Drama As Atiku’s Media Aide Tackles Tinubu’s Spokesman Over ‘Grammatical Errors’

The X (formerly Twitter) handles of Special Adviser on Public Communication to President Bola Tinubu, Bayo Onanuga, and Senior Special Assistant to former Vice President Atiku Abubakar, Phrank Shaibu, on Sunday, became a theatre of heated exchanges over grammar and the propriety of public statements.

The drama followed Onanuga’s reaction to reports of vandalism affecting rehabilitation work on the Ilesha–Ibadan Expressway.

Responding via his X handle @aoanuga1956 on Sunday, the presidential adviser called for severe action against those he described as vandals, stating that they should be shot at sight.

“Just shoot these unconscionable vandals/thieves at sight. They are worst species of citizenships,” Onanuga wrote in a post shared at 8:09 am.

Hours later, Akiku’s aide, posting from his handle @phrankangel at 1:43 pm, condemned the statement, describing it as an endorsement of lawlessness.

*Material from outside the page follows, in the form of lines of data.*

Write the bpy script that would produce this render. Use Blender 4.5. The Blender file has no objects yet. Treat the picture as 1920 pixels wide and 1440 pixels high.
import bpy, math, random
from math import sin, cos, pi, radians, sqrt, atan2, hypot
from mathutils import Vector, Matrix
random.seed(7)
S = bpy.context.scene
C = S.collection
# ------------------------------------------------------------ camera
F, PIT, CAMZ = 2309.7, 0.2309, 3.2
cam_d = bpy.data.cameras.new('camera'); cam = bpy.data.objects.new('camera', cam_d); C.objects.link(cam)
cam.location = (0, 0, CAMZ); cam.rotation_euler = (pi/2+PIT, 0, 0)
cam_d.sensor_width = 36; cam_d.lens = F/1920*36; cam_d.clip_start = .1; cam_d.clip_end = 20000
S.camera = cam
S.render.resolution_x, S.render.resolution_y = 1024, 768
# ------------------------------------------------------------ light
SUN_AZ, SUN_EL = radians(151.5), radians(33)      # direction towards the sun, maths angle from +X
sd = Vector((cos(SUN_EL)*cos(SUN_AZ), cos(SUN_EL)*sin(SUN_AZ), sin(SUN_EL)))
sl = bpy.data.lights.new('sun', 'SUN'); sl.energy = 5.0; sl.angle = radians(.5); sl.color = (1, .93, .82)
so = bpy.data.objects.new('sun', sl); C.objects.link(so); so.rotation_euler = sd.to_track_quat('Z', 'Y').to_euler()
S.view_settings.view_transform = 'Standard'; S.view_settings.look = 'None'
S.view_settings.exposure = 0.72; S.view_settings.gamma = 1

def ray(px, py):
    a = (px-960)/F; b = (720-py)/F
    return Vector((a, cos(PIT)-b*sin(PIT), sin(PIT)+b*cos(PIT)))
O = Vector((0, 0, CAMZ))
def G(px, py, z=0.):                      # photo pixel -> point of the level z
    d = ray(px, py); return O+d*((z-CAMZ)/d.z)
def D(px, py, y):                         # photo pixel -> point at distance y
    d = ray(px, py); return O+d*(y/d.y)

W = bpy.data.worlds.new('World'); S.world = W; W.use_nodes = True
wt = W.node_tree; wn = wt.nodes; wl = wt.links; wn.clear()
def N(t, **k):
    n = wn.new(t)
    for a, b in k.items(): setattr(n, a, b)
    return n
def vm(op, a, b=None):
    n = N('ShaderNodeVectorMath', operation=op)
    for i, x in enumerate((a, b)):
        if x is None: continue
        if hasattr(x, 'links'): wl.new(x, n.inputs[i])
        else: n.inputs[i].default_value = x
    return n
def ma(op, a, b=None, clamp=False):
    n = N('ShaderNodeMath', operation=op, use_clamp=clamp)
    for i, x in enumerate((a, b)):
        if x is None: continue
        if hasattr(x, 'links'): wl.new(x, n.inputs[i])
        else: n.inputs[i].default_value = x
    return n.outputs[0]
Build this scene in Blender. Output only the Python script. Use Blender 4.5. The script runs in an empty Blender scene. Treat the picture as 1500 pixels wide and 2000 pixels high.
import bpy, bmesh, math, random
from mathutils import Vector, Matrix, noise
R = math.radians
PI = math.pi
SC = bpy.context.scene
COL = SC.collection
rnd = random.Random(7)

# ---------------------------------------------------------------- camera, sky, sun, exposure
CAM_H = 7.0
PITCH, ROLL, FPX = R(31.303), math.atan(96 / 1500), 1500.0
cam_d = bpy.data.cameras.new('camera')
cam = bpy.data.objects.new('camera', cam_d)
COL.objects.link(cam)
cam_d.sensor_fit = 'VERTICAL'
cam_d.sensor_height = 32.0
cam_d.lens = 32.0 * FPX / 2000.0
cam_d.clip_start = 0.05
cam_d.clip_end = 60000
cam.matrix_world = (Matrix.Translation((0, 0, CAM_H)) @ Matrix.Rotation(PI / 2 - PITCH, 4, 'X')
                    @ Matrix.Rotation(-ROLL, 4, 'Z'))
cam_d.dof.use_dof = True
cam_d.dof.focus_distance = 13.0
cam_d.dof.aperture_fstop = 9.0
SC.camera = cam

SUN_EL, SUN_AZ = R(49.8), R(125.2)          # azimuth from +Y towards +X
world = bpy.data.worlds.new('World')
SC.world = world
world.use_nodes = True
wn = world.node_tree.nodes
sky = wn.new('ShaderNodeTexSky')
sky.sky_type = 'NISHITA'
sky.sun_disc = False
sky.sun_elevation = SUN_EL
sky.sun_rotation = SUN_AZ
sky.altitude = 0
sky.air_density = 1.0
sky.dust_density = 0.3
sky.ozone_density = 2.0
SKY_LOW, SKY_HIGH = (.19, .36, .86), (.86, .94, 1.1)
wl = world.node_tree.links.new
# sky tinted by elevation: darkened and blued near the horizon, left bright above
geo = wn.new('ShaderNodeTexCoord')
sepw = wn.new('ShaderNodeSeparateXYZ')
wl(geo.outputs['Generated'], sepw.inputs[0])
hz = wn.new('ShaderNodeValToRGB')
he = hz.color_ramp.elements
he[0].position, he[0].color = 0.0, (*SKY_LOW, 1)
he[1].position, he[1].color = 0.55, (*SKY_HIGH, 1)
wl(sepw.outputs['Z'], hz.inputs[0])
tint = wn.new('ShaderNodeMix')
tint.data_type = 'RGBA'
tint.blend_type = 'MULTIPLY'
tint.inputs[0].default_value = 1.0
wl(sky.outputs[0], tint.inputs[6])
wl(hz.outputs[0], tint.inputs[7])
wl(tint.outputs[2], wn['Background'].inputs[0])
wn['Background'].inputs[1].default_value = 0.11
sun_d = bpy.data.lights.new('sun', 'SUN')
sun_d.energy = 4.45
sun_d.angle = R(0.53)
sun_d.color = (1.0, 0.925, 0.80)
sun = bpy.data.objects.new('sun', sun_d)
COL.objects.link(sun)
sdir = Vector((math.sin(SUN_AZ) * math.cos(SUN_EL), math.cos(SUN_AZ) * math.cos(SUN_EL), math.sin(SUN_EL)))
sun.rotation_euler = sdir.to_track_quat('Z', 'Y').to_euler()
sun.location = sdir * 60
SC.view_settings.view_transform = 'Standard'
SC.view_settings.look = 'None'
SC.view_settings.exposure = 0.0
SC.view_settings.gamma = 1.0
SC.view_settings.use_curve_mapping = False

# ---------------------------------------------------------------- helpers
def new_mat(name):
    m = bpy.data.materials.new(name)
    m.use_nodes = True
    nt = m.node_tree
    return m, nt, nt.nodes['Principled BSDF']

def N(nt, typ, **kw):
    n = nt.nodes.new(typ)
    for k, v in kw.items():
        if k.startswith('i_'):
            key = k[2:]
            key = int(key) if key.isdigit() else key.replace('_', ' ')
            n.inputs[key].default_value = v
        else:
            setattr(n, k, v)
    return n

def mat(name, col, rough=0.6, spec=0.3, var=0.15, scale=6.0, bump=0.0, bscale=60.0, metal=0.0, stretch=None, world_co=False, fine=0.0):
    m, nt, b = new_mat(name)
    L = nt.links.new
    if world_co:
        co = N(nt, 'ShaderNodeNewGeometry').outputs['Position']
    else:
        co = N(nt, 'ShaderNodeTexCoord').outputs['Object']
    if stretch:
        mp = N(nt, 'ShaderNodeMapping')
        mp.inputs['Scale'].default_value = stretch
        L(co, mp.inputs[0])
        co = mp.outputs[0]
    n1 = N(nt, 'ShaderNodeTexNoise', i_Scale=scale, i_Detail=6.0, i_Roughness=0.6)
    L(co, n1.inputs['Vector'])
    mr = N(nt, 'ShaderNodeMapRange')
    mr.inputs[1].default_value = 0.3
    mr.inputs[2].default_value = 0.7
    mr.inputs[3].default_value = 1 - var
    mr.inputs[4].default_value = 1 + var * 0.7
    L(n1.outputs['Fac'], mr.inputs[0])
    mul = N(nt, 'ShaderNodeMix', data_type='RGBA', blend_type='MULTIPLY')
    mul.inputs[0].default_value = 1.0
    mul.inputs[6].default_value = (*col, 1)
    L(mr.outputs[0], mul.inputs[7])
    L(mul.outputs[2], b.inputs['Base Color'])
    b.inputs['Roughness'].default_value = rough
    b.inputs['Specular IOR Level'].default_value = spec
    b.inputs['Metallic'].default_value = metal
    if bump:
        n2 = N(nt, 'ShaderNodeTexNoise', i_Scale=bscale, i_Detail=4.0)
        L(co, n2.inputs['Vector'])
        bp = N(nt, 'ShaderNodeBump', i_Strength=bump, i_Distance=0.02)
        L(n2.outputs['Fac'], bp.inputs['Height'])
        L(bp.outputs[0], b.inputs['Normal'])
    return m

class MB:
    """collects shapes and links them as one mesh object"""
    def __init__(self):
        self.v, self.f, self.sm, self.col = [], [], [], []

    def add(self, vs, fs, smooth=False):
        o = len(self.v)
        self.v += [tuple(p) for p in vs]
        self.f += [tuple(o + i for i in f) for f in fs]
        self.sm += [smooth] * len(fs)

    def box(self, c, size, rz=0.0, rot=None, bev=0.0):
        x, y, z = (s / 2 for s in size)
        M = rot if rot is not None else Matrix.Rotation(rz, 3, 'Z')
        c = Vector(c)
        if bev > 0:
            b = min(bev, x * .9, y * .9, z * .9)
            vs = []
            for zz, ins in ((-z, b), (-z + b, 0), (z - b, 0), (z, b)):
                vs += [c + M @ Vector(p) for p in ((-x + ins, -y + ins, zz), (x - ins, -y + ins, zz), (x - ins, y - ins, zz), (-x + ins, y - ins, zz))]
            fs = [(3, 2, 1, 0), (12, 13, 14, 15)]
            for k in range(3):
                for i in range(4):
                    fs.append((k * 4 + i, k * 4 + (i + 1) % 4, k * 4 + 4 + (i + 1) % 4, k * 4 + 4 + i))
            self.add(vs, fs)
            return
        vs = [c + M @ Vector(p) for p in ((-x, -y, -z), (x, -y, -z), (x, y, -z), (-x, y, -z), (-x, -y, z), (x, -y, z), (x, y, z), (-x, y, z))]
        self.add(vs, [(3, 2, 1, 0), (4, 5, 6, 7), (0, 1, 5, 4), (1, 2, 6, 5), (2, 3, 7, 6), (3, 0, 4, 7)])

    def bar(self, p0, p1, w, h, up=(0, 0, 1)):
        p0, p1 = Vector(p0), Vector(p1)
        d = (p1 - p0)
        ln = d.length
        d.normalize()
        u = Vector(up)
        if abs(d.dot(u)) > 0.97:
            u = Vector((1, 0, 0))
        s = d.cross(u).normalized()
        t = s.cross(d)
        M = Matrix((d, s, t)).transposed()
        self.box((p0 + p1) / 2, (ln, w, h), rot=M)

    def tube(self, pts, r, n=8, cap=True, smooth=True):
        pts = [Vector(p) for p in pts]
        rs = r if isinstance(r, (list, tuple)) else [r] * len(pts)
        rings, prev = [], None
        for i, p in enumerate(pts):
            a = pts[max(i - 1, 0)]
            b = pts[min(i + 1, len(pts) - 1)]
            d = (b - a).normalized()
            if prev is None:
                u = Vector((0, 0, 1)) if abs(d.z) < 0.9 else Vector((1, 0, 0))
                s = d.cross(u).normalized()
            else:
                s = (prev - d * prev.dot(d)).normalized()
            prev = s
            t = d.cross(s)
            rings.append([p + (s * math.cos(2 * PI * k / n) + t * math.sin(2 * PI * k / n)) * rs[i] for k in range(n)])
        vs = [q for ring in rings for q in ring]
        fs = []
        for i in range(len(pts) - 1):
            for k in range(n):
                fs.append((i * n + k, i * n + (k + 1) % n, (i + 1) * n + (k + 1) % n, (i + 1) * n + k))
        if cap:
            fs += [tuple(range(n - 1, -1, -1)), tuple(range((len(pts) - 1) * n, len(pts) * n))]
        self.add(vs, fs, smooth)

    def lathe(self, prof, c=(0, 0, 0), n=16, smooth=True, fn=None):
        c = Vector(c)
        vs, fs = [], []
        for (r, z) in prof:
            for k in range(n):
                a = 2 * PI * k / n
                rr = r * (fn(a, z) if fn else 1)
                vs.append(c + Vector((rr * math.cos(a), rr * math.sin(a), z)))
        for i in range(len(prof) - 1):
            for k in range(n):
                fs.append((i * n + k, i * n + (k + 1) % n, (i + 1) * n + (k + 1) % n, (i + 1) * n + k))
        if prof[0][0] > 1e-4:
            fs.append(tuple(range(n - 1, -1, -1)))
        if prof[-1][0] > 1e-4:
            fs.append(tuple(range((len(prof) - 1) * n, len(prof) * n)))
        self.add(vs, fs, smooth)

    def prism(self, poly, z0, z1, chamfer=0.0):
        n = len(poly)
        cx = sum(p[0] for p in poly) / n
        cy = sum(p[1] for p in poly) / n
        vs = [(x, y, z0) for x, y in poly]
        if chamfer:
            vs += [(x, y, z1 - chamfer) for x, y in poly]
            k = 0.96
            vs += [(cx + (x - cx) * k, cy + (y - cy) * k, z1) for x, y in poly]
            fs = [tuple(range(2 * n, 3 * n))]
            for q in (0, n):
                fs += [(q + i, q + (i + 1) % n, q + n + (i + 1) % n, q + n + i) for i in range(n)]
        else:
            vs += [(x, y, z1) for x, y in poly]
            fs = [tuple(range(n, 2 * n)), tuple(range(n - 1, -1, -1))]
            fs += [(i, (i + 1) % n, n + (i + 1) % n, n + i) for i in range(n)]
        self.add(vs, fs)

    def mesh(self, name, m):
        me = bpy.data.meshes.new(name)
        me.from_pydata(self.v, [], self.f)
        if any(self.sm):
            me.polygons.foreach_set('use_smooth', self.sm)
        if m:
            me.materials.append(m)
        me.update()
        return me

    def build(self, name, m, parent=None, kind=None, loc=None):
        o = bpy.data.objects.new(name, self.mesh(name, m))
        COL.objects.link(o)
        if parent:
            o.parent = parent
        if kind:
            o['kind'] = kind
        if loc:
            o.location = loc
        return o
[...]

“As a government spokesman, you cannot call for citizens to be ‘shot at sight.’ That is not law enforcement; it is lawlessness. Anyone who talks like this has no business in public office,” Shaibu wrote.

He added, “Nigeria is not a killing field. Crimes are handled through arrest, investigation and the courts – not instant death orders from reckless statements.

“Today it is ‘vandals.’ Tomorrow it could be protesters, critics, or anyone who disagrees. Honestly, this is worrying. I just hope you haven’t joined the smoking gang.”

Later that night, at about 9:37 pm, Shaibu returned to the exchange, this time drawing attention to what he described as a grammatical error in Onanuga’s post. He argued that the correct expression should be “shoot on sight,” not “shoot at sight.”

By the following morning, at 9:12 am, Onanuga responded, dismissing the criticism and insisting that both expressions were acceptable.

“Foolish boy. Both usages are correct. Upgrade your grammar,” he wrote.

Shaibu swiftly fired back with a lengthy rejoinder that doubled as a lecture on English language usage.

“As a teacher, I will not answer insult with insult. I am here to teach you, not to bully you; I was not trained that way,” he said.

He continued, “‘Shoot on sight’ is a fixed idiom. Fixed idioms are not open to distortion or creative rearrangement. Neither you nor your principal has the poetic, literary, or presidential licence to tamper with them.

“‘Shoot at sight,’ like ‘you cannot eat your cake and have it,’ ‘more grease to your elbow,’ ‘first come, first serve,’ or ‘crack your brain,’ is a manifestation of weak heads. These are errors, not stylistic variants.

“It therefore smacks of wretched illiteracy to argue that such expressions can be used interchangeably. For clarity going forward, I recommend Brighter Grammar (Books 1–3).”